Bugün daha çok öğrencilerin mekanı olan Kreuzberg’te en çok Türkçe ve İngilizce duyarsınız. Berlin’de en genç nüfusun yaşadığı yerdir Kreuzberg. Akşamları Landwehr kanalının iki yakasında yere bağdaş kurup oturmuş bira içen, müzik yapan gençler, gece evinden piyanosunu indirip sokakta açık hava konseri veren sanatçılar, Kreuzberg’in doğal yaşantısıdır.
Berlin için “Almanya değil” derler. Ama Kreuzberg’te karşılaştığınız bu sahneleri Berlin’in başka hiçbir semtinde göremezsiniz.
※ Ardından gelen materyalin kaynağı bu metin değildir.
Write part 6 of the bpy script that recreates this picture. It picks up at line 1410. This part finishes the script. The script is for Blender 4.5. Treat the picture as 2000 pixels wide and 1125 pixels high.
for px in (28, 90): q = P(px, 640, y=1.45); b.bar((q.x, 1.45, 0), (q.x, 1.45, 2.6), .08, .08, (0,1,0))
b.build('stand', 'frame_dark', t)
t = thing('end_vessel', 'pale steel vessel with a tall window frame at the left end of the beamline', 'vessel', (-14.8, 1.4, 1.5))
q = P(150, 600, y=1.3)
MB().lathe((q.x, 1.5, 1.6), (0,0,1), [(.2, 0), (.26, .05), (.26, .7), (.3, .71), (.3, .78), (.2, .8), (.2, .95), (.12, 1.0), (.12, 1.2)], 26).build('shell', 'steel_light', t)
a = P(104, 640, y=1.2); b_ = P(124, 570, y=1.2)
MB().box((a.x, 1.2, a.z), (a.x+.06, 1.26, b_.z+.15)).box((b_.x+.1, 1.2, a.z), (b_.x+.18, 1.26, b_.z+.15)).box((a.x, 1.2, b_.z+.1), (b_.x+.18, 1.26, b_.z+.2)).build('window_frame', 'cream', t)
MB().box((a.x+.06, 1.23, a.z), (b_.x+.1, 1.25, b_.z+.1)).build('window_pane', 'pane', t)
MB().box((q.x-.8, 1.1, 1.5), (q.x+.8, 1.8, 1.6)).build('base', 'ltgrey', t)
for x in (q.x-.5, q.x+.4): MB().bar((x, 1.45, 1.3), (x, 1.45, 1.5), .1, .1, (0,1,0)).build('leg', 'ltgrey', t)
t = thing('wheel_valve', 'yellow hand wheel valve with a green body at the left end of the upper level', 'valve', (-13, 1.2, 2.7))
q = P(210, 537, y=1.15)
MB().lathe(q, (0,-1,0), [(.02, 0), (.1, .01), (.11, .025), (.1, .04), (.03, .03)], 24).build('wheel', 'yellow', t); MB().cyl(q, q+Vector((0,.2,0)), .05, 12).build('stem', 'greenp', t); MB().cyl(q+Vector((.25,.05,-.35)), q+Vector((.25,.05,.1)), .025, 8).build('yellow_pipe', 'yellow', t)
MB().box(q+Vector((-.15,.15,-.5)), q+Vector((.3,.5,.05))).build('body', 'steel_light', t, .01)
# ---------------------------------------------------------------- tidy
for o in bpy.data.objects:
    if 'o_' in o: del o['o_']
Kreuzberg’i bu uluslararası üne kavuşturan, Kreuzberg’in Türklerdir.
1960’lı yıllarda Berlin’i ikiye bölen duvara sınır Kreuzberg semtinde o zaman kimse kalmak istemediği için buraya yerleştirilen Türkler, semte damgalarını vurdu. Almanya’nın belki hiçbir yerinde Türkler, Kreuzbergli Türkler gibi kendi semtleriyle bu kadar gurur duymaz.